*STATED GOAL*: The first line to copy is the one with "lanc = link('lantern_cornice', me, tower)"; the last is the one with "link('ball_finial', me_lb, lanc, at(r_". Copy each line in that range exactly, leaving out all others.
-------- EXCERPTED RECORDS
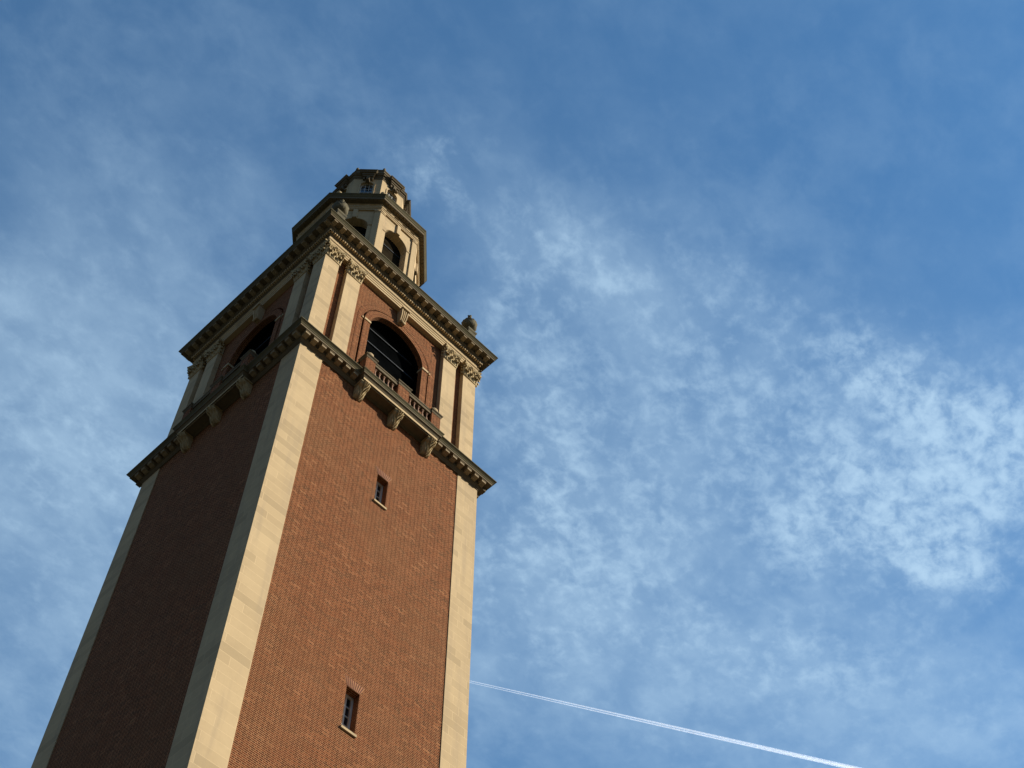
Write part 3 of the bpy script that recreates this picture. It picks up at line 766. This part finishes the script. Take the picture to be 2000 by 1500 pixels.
OCP = [(.50, LZ), (OA + .018, LZ), (OA + .018, LZ + .022), (OA + .024, LZ + .022), (OA + .024, LZ + .040), (OA + .032, LZ + .046), (OA + .032, LZ + .054), (OA + .014, LZ + .056), (OA + .014, LZ + .120), (OA + .026, LZ + .128), (OA + .032, LZ + .140),
       (.722, LZ + .146), (.722, LZ + .186), (.727, LZ + .190), (.731, LZ + .206), (.741, LZ + .222), (.745, LZ + .226), (.745, LZ + .238), (.62, LZ + .262), (.50, LZ + .27)]
mb = MB(); mb.ring(OCP, 8)
for k in range(8):
    mb.xf = rotz(k * Q / 2)
    for cx in (-.24, -.12, 0, .12, .24):      # fluted blocks of the frieze
        for dx in (-.022, -.0075, .0075, .022):
            if abs(cx + dx) < OH: mb.box(cx + dx - .0048, cx + dx + .0048, -OA - .024, -OA - .012, LZ + .062, LZ + .114)
    n_ = 12                                   # panels of the soffit
    for i in range(n_):
        xx = -.27 + .54 * (i + .5) / n_; mb.box(xx - .018, xx + .018, -.714, -.682, LZ + .138, LZ + .147)
mb.xf = None
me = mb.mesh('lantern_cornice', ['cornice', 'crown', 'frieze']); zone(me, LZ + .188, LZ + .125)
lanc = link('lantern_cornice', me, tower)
fb = MB(local=True); fb.lathe([(0, 0), (.026, 0), (.026, .22), (.030, .225), (.030, .240), (.012, .250), (.012, .262)], 16); fb.ball((0, 0, .292), .034)
me_lb = fb.mesh('ball_finial', 'carved')
for k in range(8):
    a = (k + .5) * math.pi / 4 - Q; r_ = .590 / math.cos(math.pi / 8)
    link('ball_finial', me_lb, lanc, at(r_ * math.cos(a), r_ * math.sin(a), LZ + .262))

# ------------------------------------------------------------------ cupola above the lantern
CA = .405; CHW = CA * T8; C0, C1 = LZ + .24, 15.13; CS = 14.955; CW = .076
mb = MB(); mb.arch_wall(-CHW, CHW, C0, C1, CW, CS, -CA, .035, 20); me_cw = mb.mesh('cupola_wall', 'frieze')
mb = MB(); mb.arch_band(CW, CW + .018, CS, 14.5, -CA - .008, -CA + .004, 20); mb.box(-CW - .03, CW + .03, -CA - .014, -CA + .03, 14.47, 14.5); me_ca = mb.mesh('window_surround', 'frieze')
mb = MB(); yy = -CA + .028
mb.arch_band(CW - .010, CW, CS, 14.5, yy - .006, yy + .004, 16)
for xx in (-.0225, .0225): mb.box(xx - .0022, xx + .0025, yy - .004, yy + .001, 14.5, CS + .058)
for zz in (14.60, 14.70, 14.80, 14.885, CS + .006): mb.box(-CW + .009, CW - .009, yy - .0035, yy + .001, zz - .0022, zz + .0022)
me_cf = mb.mesh('window', 'white')
mb = MB(); mb.box(-CW - .01, CW + .01, yy + .002, yy + .008, 14.49, CS + CW + .01); me_cg = mb.mesh('pane', 'glass')
mb = MB()
mb.prism([(-.020, -CA - .040), (.020, -CA - .040), (.024, -CA), (-.024, -CA)], CS + CW - .012, C1 - .002)
mb.tube([(-.018, -CA - .044, CS + CW + .002), (.018, -CA - .044, CS + CW + .002)], .010, 8)
for dx in (-.048, .048): mb.prism([(dx - .010, -CA - .030), (dx + .010, -CA - .030), (dx + .010, -CA), (dx - .010, -CA)], C1 - .06, C1 - .002)
CPR = [(.0, C1 - .004), (.0, C1 + .022), (.010, C1 + .028), (.010, C1 + .060), (.026, C1 + .066), (.026, C1 + .082), (.040, C1 + .098), (.040, C1 + .106), (.0, C1 + .118)]
mb.rect_solid(CPR, -.066, .066, -CA - .042, -CA + .05)
me_cc = mb.mesh('console', 'cornice')
mb = MB(); mb.ring([(.30, C1 - .006), (CA + .006, C1 - .006), (CA + .006, C1 + .020), (CA + .014, C1 + .026), (CA + .014, C1 + .058), (CA + .030, C1 + .064), (CA + .030, C1 + .080), (CA + .042, C1 + .095), (CA + .042, C1 + .103), (CA - .02, C1 + .120), (.30, C1 + .12)], 8)
cupc = mb.obj('cupola_cornice', 'cornice', tower)
for k in range(8):
    w_ = link('cupola_wall', me_cw, tower, rz=k * Q / 2); link('window_surround', me_ca, w_); f_ = link('window', me_cf, w_); link('pane', me_cg, w_)
    link('console', me_cc, cupc, rz=k * Q / 2)
mb = MB(); mb.ring([(.30, C1 + .10), (.392, C1 + .10), (.392, C1 + .27), (.402, C1 + .28), (.402, C1 + .30), (.36, C1 + .31), (.30, C1 + .31)], 8)
for k in range(8):
    a = (k + .5) * math.pi / 4 - Q; r_ = .385 / math.cos(math.pi / 8)
    mb.xf = lambda p, a=a, r_=r_: (p[0] + r_ * math.cos(a), p[1] + r_ * math.sin(a), p[2] + C1 + .298)
    mb.lathe([(.020, 0), (.022, .02), (.012, .035), (.018, .048), (.008, .06), (0, .085)], 8)
mb.xf = None
mb.obj('attic_parapet', 'cornice', tower)
mb = MB(); n_ = 12; mb.ring([(.36 * math.cos(Q * i / n_), C1 + .16 + .46 * math.sin(Q * i / n_)) for i in range(n_)] + [(0.0, C1 + .62), (0.0, C1 + .16)], 8)
mb.lathe([(.06, C1 + .58), (.06, C1 + .68), (.075, C1 + .69), (.05, C1 + .72), (.02, C1 + .78), (0, C1 + .98)], 12)
mb.obj('dome', 'copper', tower)

# ------------------------------------------------------------------ contrail, 9 km up
H = 9000.0
mt = bpy.data.materials.new('ice_crystal_trail'); mt.use_nodes = True; q = NG(mt.node_tree)
ob = q.n('ShaderNodeTexCoord').outputs['Object']
lw = q.n('ShaderNodeLayerWeight'); lw.inputs[0].default_value = 0.5
face = q.m('SUBTRACT', 1.0, lw.outputs['Facing'])
nz = q.noise(ob, 0.035, 5, 0.6, 0.2)
al = q.m('MULTIPLY', q.m('POWER', face, 2.4), q.lin(nz, 0.3, 0.7, 0.75, 1.0), clamp=True)
atn = q.n('ShaderNodeAttribute'); atn.attribute_name = 'thickness'
al = q.m('MULTIPLY', al, atn.outputs['Fac'], clamp=True)
df = q.n('ShaderNodeBsdfDiffuse'); df.inputs[0].default_value = (0.95, 0.95, 0.95, 1); tl = q.n('ShaderNodeBsdfTranslucent'); tl.inputs[0].default_value = (0.95, 0.95, 0.95, 1)
ad = q.n('ShaderNodeAddShader'); q.t.links.new(df.outputs[0], ad.inputs[0]); q.t.links.new(tl.outputs[0], ad.inputs[1])
tr = q.n('ShaderNodeBsdfTransparent'); mx = q.n('ShaderNodeMixShader'); q.put(mx.inputs[0], al)
q.t.links.new(tr.outputs[0], mx.inputs[1]); q.t.links.new(ad.outputs[0], mx.inputs[2])
out = q.n('ShaderNodeOutputMaterial'); q.t.links.new(mx.outputs[0], out.inputs[0]); M['trail'] = mt
A = Vector((0.6557 * H, 0.6938 * H, 0)); B = Vector((1.1343 * H, 0.4242 * H, 0)); Cc = Vector((cam.location.x, cam.location.y, H))
bm_v = []; bm_f = []; den = []
NS = 260; NR = 10
for side in (-1, 1):
    base = len(bm_v)
    for i in range(NS + 1):
        t = i / NS
        p = A * (1 - t) + B * t
        d = (B - A).normalized(); nrm = Vector((-d.y, d.x, 0))
        sepd = 10 + 5 * min(1, t * 2.2) * (1 - .9 * t)
        r0 = 3.6 + 15.5 * t; r = r0 * (1 + .10 * math.sin(i * 1.9 + side) * random.random() + .12 * (random.random() - .5))
        if side > 0: r *= .8
        c = Cc + p + nrm * side * sepd
        for k in range(NR):
            a = 2 * math.pi * k / NR; bm_v.append(c + nrm * r * math.cos(a) + Vector((0, 0, 1)) * r * math.sin(a)); den.append(.38 + .22 * min(1, t * 1.5))
    for i in range(NS):
        for k in range(NR):
            l = (k + 1) % NR; bm_f.append((base + i * NR + k, base + i * NR + l, base + (i + 1) * NR + l, base + (i + 1) * NR + k))
me = bpy.data.meshes.new('contrail'); org = bm_v[0].copy(); me.from_pydata([tuple(v - org) for v in bm_v], [], bm_f)
at_ = me.attributes.new('thickness', 'FLOAT', 'POINT'); at_.data.foreach_set('value', den)
me.polygons.foreach_set('use_smooth', [True] * len(me.polygons)); me.materials.append(M['trail'])
ct = bpy.data.objects.new('contrail', me); COL.objects.link(ct); ct.location = org
tag(ct, 'thin white aircraft vapour trail crossing the blue sky low beside the tower', 'contrail')
SC.cycles.transparent_max_bounces = 24
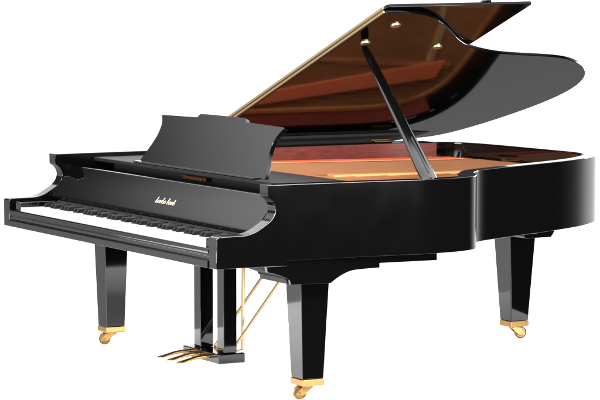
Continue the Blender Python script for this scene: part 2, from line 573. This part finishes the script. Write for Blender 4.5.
# legs --------------------------------------------------------------------------
def leg(cx, cy, ztop, wt, wb, aim):
    e = empty('leg', P3(cx, cy, ZF), piano)
    off = -e.location
    def put(name, bm_, mat, **k):
        bmesh.ops.translate(bm_, verts=bm_.verts, vec=off)
        return kid(name, bm_, mat, e, **k)
    bm = bmesh.new()
    zf = 0.2265
    sq = lambda w_, z: [P3(cx + i * w_ / 2, cy + j * w_ / 2, z) for i, j in ((-1, -1), (1, -1), (1, 1), (-1, 1))]
    loft(bm, [sq(wb, zf), sq(wt, ztop)])
    put('post', bm, BLACK, bevel=0.003)
    bm = bmesh.new()
    loft(bm, [sq(wb - 0.006, zf - 0.024), sq(wb + 0.004, zf - 0.021), sq(wb + 0.004, zf - 0.0005)])
    put('ferrule', bm, BRASS, bevel=0.002)
    # caster: stem, fork and wheel
    ax = Vector((aim[0], aim[1], 0)).normalized()
    sd = Vector((-ax.y, ax.x, 0))
    wc = Vector((cx, cy, 0)) + ax * 0.026
    bm = bmesh.new()
    cyl(bm, P3(cx, cy, 0.196), Vector((0, 0, 1)), 0, 0, 20, [(-0.004, 0.018), (0.0, 0.021), (0.006, 0.021)])
    for q in (-1, 1):
        c0 = Vector((cx, cy, 0)) + sd * (0.0175 * q)
        p = [c0 - ax * 0.018, c0 + ax * 0.018, wc + sd * (0.0175 * q) + ax * 0.014, wc + sd * (0.0175 * q) - ax * 0.014]
        zz = (0.1985, 0.1985, 0.170, 0.170)
        t_ = sd * 0.003
        prism(bm, [P3(u.x - t_.x, u.y - t_.y, z) for u, z in zip(p, zz)], [P3(u.x + t_.x, u.y + t_.y, z) for u, z in zip(p, zz)])
    put('caster_fork', bm, BRASS, bevel=0.001)
    bm = bmesh.new()
    r = 0.0235
    cyl(bm, P3(wc.x, wc.y, ZF + r), sd, 0, 0, 28, [(-0.0125, 0.006), (-0.012, r * .55), (-0.0085, r * .6), (-0.0085, r * .8), (-0.0125, r * .85), (-0.0105, r * .97), (-0.004, r), (0.004, r), (0.0105, r * .97), (0.0125, r * .85), (0.0085, r * .8), (0.0085, r * .6), (0.012, r * .55), (0.0125, 0.006)])
    cyl(bm, P3(wc.x, wc.y, ZF + r), sd, 0, 0, 16, [(-0.0215, 0.0045), (0.0215, 0.0045)])
    put('caster_wheel', bm, WHEEL, smooth=35)
    return e

leg(1.586, 0.372 + 0.045, 0.562, 0.108, 0.080, (-0.5, -1))
leg(0.070, 0.410, 0.562, 0.098, 0.077, (-0.6, -1))
leg(0.679, 1.848, 0.560, 0.117, 0.079, (0.2, 1))

# rear leg bracket
RB = [(1.50, 0.640), (2.02 - 0.055, 0.640), (1.965, 0.612), (1.955, 0.606), (1.90, 0.603)] + [(1.925, 0.586), (1.912, 0.566), (1.908, 0.5605)]
RB = [(1.60, 0.6398), (1.972, 0.6398), (1.972, 0.600), (1.93, 0.598), (1.925, 0.592)] + spline([(1.925, 0.586), (1.918, 0.573), (1.908, 0.5605)], 4) + [(1.788, 0.5605)] + spline(
    [(1.785, 0.568), (1.765, 0.582), (1.735, 0.592), (1.70, 0.597)], 4) + [(1.60, 0.600)]
bm = bmesh.new()
yz_prism(bm, RB, 0.52, 0.84)
kid('leg_bracket', bm, BLACK, piano, bevel=0.002)

# pedal lyre ----------------------------------------------------------------------
ly = empty('pedal_lyre', P3(0.92, 0.41, ZF), piano)
off = -ly.location
def lput(name, bm_, mat, **k):
    bmesh.ops.translate(bm_, verts=bm_.verts, vec=off)
    return kid(name, bm_, mat, ly, **k)
bm = bmesh.new()
box(bm, 0.775, 1.055, 0.36, 0.465, 0.206, 0.241)
lput('pedal_box', bm, BLACK, bevel=0.004)
for x0 in (0.812, 0.992):
    bm = bmesh.new()
    box(bm, x0, x0 + 0.052, 0.386, 0.438, 0.2415, 0.60)
    lput('lyre_post', bm, BLACK, bevel=0.003)
for k, x0 in enumerate((0.83, 0.91, 0.985)):
    bm = bmesh.new()
    rings = []
    for y, w_, z, th in ((0.359, .007, .222, .004), (0.33, .007, .222, .004), (0.30, .008, .219, .004), (0.275, .011, .214, .0035), (0.25, .0125, .209, .003), (0.236, .010, .207, .0025), (0.231, .005, .2065, .002)):
        rings.append([P3(x0 + w_ * 1.15 * math.cos(t), y, z + 0.005 + th * 1.6 * math.sin(t)) for t in [2 * math.pi * j / 14 for j in range(14)]])
    loft(bm, rings)
    lput('pedal', bm, BRASS, smooth=50)
for x0, y1 in ((0.862, 0.80), (0.995, 0.80)):
    bm = bmesh.new()
    tube(bm, [P3(x0, 0.445, 0.243), P3(x0, 0.735, 0.60)], 0.0058, 10)
    lput('brace_rod', bm, RODM)
bm = bmesh.new()
tube(bm, [P3(0.94, 0.52, 0.60), P3(0.94, 0.515, 0.235), P3(0.94, 0.46, 0.225)], 0.0065, 10)
lput('pedal_rod', bm, RODM)

# ------------------------------------------------------------------ light: white studio, one dark side
w = bpy.data.worlds.new('World')
SC.world = w
w.use_nodes = True
nt = w.node_tree
bg = nt.nodes['Background']
N = nt.nodes.new
def math_(op, a, b=None, c=None):
    n = N('ShaderNodeMath')
    n.operation = op
    for i, v in enumerate((a, b, c)):
        if v is None:
            continue
        if isinstance(v, (int, float)):
            n.inputs[i].default_value = v
        else:
            nt.links.new(v, n.inputs[i])
    return n.outputs[0]
def step_(v, a, b):
    n = N('ShaderNodeMapRange')
    n.interpolation_type = 'SMOOTHSTEP'
    nt.links.new(v, n.inputs['Value'])
    n.inputs['From Min'].default_value = a
    n.inputs['From Max'].default_value = b
    return n.outputs['Result']
tc = N('ShaderNodeTexCoord')
sp = N('ShaderNodeSeparateXYZ')
nt.links.new(tc.outputs['Generated'], sp.inputs[0])
X_, Y_, Z_ = sp.outputs
hl = math_('SQRT', math_('ADD', math_('MULTIPLY', X_, X_), math_('MULTIPLY', Y_, Y_)))
az = math_('DIVIDE', math_('ADD', math_('MULTIPLY', X_, 0.873), math_('MULTIPLY', Y_, 0.487)), hl)   # towards the dark right side
side_ = math_('MULTIPLY', step_(az, -0.12, 0.60), step_(Z_, 0.50, 0.38))
sy = math_('DIVIDE', math_('MULTIPLY', Y_, -1.0), hl)          # towards the front
left_ = math_('MULTIPLY', step_(X_, -0.55, -0.70), step_(sy, -0.04, 0.04))
u_ = math_('ADD', Z_, math_('MULTIPLY', math_('MULTIPLY', Y_, -1.0), 0.67))
hi_ = math_('MULTIPLY', step_(u_, 0.495, 0.595), 1.5)
lo_ = math_('MULTIPLY', step_(Z_, 0.14, 0.06), math_('ADD', 0.5, math_('MULTIPLY', step_(sy, 0.36, 0.53), 1.0)))
leftL = math_('ADD', math_('MAXIMUM', hi_, lo_), 0.08)
low_ = step_(Z_, -0.22, -0.30)
WHITE, DARK, LOW, TOP = 1.7, 0.012, 0.46, 4.0
up = math_('ADD', WHITE, math_('MULTIPLY', step_(Z_, 0.3, 0.7), TOP - WHITE))
v = math_('ADD', math_('MULTIPLY', up, math_('SUBTRACT', 1.0, low_)), math_('MULTIPLY', LOW, low_))
v = math_('ADD', math_('MULTIPLY', v, math_('SUBTRACT', 1.0, left_)), math_('MULTIPLY', leftL, left_))
v = math_('ADD', math_('MULTIPLY', v, math_('SUBTRACT', 1.0, side_)), math_('MULTIPLY', DARK, side_))
bg.inputs['Color'].default_value = (1, 1, 1, 1)
nt.links.new(v, bg.inputs['Strength'])

def area(name, loc, target, size, power, col=(1, 1, 1)):
    l = bpy.data.lights.new(name, 'AREA')
    l.shape = 'RECTANGLE'
    l.size, l.size_y = size
    l.energy = power
    l.color = col
    o = bpy.data.objects.new(name, l)
    COL.objects.link(o)
    o.location = loc
    o.rotation_euler = (Vector(target) - Vector(loc)).to_track_quat('-Z', 'Y').to_euler()
    return o
area('key_softbox', P3(5.4, -2.8, 3.1), P3(0.6, 1.3, 0.85), (1.6, 1.6), 1350, (1.0, 0.97, 0.93))
area('front_floor_fill', P3(0.9, -6.5, 1.25), P3(0.9, 1.0, 0.3), (4.0, 1.4), 1300)  # added lamp, unseen: brightens the floor under the piano from the front
area('rear_floor_fill', P3(-2.2, 7.2, 1.25), P3(0.6, 1.0, 0.3), (4.0, 1.4), 1700)  # another added low lamp, out of view, whitens the floor from behind
area('side_floor_fill', P3(6.6, 1.6, 1.15), P3(1.0, 0.9, 0.2), (3.0, 1.2), 1500)  # added fill that lifts the floor shadow along the treble side

# ------------------------------------------------------------------ camera
cam = bpy.data.cameras.new('camera')
co = bpy.data.objects.new('camera', cam)
COL.objects.link(co)
SC.camera = co
co.location = P3(9.367, -3.956, 1.587)
co.rotation_euler = (math.radians(90 - 5.346), 0, math.radians(60.821))
cam.sensor_width = 36
cam.lens = 36 * 2700.986 / 600
cam.shift_y = 20.96 / 600
cam.clip_end = 200

vs = SC.view_settings
vs.view_transform = 'Standard'
vs.look = 'None'
vs.exposure = 0
vs.gamma = 1
SC.cycles.max_bounces = 10
SC.cycles.glossy_bounces = 6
----------------
*SOLUTION TO THIS PROBLEM*:
lanc = link('lantern_cornice', me, tower)
fb = MB(local=True); fb.lathe([(0, 0), (.026, 0), (.026, .22), (.030, .225), (.030, .240), (.012, .250), (.012, .262)], 16); fb.ball((0, 0, .292), .034)
me_lb = fb.mesh('ball_finial', 'carved')
for k in range(8):
    a = (k + .5) * math.pi / 4 - Q; r_ = .590 / math.cos(math.pi / 8)
    link('ball_finial', me_lb, lanc, at(r_ * math.cos(a), r_ * math.sin(a), LZ + .262))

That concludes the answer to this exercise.